Written task - Retype, exactly as they stand, the lines from the start of the data to the line that contains "COL = S.collection", both ends included. Leave the pictures out.

Information supplied -
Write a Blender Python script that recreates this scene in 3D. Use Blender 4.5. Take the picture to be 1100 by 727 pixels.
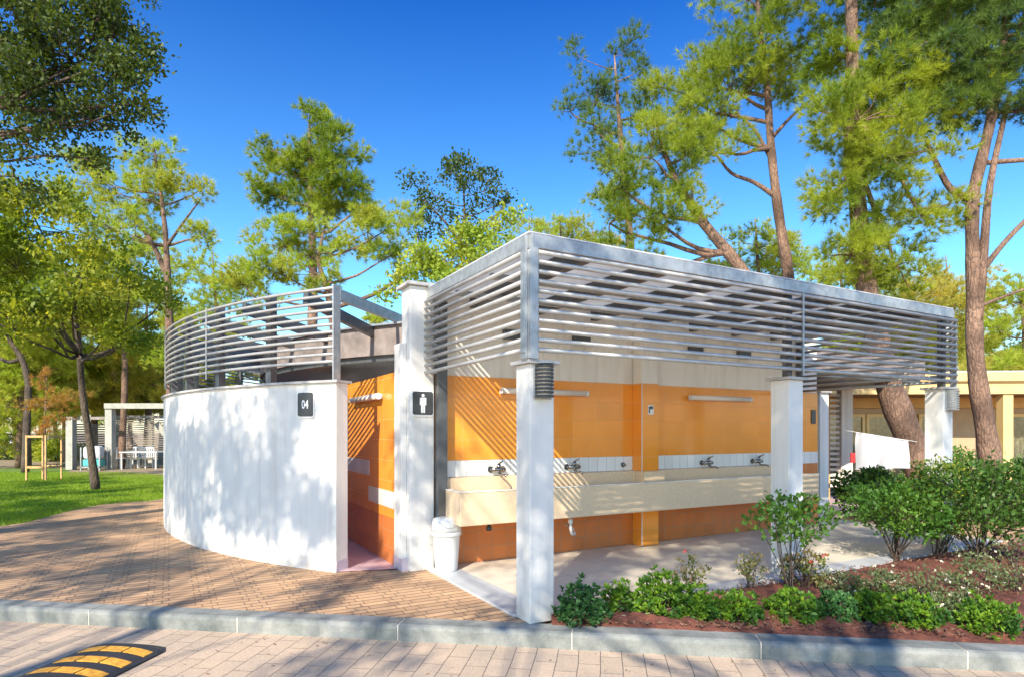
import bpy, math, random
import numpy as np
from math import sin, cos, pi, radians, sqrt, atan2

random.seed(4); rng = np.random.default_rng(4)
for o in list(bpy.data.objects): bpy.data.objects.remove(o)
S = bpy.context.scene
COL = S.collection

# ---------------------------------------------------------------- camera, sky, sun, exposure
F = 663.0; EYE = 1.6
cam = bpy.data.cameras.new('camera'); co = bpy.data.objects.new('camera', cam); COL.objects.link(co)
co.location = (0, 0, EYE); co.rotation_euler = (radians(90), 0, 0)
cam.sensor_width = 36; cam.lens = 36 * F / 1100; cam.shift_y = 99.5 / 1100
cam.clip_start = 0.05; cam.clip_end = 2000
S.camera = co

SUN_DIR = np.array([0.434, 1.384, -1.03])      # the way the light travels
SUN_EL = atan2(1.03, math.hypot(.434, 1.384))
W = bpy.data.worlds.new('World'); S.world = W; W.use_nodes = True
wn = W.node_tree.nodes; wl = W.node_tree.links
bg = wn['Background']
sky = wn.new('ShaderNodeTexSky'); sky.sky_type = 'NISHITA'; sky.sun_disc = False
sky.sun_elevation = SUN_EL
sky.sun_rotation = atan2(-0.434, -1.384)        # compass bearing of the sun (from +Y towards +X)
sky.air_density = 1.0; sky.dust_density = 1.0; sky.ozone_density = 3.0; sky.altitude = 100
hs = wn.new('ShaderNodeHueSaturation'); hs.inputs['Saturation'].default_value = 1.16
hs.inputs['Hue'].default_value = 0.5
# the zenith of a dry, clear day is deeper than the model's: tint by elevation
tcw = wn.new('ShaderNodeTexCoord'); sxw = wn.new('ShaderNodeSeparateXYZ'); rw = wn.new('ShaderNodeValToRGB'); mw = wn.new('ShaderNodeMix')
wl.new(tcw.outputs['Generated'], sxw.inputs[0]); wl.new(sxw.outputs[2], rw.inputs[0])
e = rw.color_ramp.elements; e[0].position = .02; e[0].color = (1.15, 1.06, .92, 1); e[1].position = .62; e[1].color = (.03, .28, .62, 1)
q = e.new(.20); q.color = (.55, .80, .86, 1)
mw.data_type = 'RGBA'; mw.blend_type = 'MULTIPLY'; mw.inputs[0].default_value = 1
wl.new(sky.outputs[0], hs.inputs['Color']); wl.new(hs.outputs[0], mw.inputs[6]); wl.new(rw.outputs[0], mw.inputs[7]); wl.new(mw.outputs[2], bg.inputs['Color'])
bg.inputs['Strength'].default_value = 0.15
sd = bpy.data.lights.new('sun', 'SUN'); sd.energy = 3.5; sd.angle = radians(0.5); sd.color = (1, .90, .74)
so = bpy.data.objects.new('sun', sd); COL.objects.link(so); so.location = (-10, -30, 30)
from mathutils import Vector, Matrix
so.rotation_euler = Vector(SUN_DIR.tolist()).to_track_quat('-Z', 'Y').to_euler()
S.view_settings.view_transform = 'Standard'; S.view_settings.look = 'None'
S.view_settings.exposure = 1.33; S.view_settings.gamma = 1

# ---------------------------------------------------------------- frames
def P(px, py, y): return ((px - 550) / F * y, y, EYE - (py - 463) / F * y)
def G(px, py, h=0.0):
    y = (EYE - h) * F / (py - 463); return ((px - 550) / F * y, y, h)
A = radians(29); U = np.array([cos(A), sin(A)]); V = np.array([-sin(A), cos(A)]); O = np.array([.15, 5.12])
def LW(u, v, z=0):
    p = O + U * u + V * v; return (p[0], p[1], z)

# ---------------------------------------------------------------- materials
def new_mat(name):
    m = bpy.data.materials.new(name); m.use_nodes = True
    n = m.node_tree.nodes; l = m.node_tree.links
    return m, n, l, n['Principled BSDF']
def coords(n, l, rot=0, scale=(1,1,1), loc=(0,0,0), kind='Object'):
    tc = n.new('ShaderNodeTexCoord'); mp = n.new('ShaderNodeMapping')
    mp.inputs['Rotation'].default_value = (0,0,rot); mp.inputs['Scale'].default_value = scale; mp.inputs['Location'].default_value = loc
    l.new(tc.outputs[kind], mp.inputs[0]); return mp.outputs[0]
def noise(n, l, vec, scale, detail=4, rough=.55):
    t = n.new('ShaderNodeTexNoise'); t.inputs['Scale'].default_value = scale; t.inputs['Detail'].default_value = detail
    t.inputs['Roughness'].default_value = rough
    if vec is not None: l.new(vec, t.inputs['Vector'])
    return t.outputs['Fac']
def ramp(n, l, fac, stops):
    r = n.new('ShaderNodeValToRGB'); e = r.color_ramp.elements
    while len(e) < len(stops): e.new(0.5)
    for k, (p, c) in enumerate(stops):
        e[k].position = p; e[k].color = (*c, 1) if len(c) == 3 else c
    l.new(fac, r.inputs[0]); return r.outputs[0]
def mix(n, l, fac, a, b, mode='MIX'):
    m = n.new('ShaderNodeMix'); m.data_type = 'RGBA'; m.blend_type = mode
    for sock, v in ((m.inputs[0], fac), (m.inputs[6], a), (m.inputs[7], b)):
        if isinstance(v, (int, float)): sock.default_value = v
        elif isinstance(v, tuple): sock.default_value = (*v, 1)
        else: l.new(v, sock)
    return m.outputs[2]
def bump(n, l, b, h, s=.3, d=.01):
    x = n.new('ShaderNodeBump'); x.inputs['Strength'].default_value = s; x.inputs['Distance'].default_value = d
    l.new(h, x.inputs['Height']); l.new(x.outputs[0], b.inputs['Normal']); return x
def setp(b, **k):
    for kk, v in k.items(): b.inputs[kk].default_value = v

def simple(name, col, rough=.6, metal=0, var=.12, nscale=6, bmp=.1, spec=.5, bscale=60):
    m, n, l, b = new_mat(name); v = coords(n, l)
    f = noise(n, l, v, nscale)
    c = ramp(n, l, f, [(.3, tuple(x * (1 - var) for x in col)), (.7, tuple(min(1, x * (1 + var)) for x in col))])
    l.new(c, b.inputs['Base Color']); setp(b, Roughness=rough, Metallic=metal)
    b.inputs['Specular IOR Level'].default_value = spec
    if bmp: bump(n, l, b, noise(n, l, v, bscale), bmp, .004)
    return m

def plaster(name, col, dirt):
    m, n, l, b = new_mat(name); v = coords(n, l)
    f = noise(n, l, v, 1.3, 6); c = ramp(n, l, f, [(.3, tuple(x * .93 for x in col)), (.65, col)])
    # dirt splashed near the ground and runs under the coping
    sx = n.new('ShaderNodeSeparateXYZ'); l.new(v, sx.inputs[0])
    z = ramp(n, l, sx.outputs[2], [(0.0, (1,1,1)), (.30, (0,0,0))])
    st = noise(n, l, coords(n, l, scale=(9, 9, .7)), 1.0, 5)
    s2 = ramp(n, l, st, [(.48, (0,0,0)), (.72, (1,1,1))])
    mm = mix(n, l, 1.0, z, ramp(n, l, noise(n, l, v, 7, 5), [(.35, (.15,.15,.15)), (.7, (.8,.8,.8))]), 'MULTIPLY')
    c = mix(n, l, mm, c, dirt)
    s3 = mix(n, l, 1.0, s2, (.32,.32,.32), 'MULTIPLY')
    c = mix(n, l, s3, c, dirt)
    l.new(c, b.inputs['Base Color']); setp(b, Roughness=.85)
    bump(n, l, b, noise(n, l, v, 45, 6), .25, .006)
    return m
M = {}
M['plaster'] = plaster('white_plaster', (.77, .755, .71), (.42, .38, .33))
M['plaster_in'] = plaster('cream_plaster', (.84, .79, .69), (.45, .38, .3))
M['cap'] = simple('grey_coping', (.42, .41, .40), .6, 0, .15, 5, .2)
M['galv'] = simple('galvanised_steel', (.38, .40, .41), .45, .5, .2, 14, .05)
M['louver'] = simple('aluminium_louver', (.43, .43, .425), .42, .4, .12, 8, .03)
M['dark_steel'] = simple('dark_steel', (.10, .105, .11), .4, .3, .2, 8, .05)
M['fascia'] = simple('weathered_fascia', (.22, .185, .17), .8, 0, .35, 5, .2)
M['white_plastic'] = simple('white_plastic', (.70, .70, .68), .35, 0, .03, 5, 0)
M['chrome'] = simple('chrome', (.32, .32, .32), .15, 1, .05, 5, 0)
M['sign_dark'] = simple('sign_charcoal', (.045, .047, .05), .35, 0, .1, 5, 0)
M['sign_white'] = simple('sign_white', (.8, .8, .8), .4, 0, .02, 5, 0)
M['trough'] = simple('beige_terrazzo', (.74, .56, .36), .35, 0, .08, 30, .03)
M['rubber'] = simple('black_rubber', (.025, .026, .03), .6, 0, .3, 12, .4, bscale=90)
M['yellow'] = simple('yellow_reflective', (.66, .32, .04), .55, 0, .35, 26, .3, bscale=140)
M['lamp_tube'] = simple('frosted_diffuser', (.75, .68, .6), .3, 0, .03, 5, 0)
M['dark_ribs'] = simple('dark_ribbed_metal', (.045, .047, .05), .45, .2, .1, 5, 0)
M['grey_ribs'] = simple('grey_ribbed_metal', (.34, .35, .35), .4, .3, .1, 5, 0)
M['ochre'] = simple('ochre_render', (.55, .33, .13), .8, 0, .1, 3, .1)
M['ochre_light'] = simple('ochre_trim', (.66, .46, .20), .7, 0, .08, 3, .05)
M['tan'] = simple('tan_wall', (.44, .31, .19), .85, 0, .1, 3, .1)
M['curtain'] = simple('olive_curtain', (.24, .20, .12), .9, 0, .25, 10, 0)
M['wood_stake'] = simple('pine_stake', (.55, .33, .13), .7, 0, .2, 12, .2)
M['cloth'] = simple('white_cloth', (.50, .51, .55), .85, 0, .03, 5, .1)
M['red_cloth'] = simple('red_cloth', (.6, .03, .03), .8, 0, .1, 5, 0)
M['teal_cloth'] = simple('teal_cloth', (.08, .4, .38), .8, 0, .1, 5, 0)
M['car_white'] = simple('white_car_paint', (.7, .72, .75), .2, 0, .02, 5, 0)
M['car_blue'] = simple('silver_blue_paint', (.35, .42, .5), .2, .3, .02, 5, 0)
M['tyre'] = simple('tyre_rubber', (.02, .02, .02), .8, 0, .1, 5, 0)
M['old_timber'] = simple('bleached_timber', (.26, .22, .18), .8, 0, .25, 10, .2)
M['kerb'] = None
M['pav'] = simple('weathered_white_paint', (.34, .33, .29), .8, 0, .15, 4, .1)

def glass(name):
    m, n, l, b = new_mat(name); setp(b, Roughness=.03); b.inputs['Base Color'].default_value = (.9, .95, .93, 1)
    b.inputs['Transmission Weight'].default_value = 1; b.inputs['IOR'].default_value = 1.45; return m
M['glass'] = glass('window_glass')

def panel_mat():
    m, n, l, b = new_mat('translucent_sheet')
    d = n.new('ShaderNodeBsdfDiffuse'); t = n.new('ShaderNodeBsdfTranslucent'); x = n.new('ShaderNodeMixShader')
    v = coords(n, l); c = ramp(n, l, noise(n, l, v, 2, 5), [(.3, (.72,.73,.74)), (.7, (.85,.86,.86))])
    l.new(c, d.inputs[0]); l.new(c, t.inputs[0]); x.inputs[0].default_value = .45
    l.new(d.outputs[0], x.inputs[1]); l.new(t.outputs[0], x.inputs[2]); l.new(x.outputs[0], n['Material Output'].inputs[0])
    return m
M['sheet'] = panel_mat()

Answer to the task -
Write a Blender Python script that recreates this scene in 3D. Use Blender 4.5. Take the picture to be 1100 by 727 pixels.
import bpy, math, random
import numpy as np
from math import sin, cos, pi, radians, sqrt, atan2

random.seed(4); rng = np.random.default_rng(4)
for o in list(bpy.data.objects): bpy.data.objects.remove(o)
S = bpy.context.scene
COL = S.collection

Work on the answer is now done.